> > Even the women are real men?
> Darned tootin'.
"Anything you can do I can do better!"
- Annie Get Your Gun
> > Those things are neither golden nor
> > delicious. They have the texture and
> > starchiness of green bananas and about
> > as much flavor.
> IOW typical suparmarket apple, if slightly worse. Some of the new hybrids
> aren't horrible, but that's damning things with faint praise.

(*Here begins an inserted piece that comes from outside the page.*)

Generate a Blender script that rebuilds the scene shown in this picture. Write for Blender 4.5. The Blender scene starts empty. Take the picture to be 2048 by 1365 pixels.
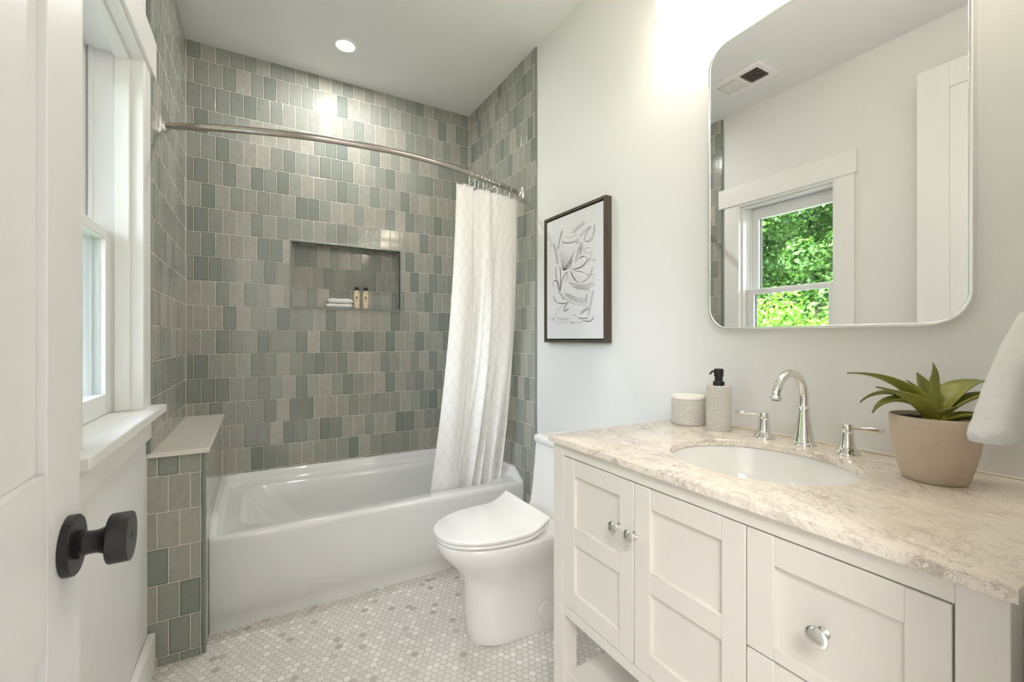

Among my acquaintances I can number a
family of plant breeders, two of whom
work for Cornell in that field. Talking
with them one gets the realization that
it's more difficult than it sounds, and
figuring out the market is even harder
than that. The person who gave the name
Golden Delicious to a product that would
better be named Mushy Potato must have
gotten very rich.
> > I wonder what coffee bean extract mixed
> > with fat and sugar would be like.
> Starbuck's, most likely.
I hope not: recently I had a taste of that
brand's best-selling roast, and it was
eye-openingly like dead animal crawled into
one's mouth bad.
---------- Recipe via Meal-Master (tm) v8.00
Title: Old-Fashioned Potato Soup
Categories: Penn dutch, Soups
Yield: 1 servings
8 ea Potato, cubed 1 qt Milk
1 T Butter 1 x Salt & pepper
1 ea Egg, well beaten 1/2 c Flour
1/4 c Milk
Boil the potatoes until soft. Drain off all the water. Add the milk and
heat thoroughly; season to taste. Work the butter into the flour and then
add the egg and 1/4 cup milk, using only enough milk to make mixture thin
enough to drop into the hot milk. Add to hot milk mixture. Cover the
saucepan and cook about 10 minutes. Serve at once. Source: Pennsylvania
Dutch Cook Book - Fine Old Recipes, Culinary Arts Press, 1936.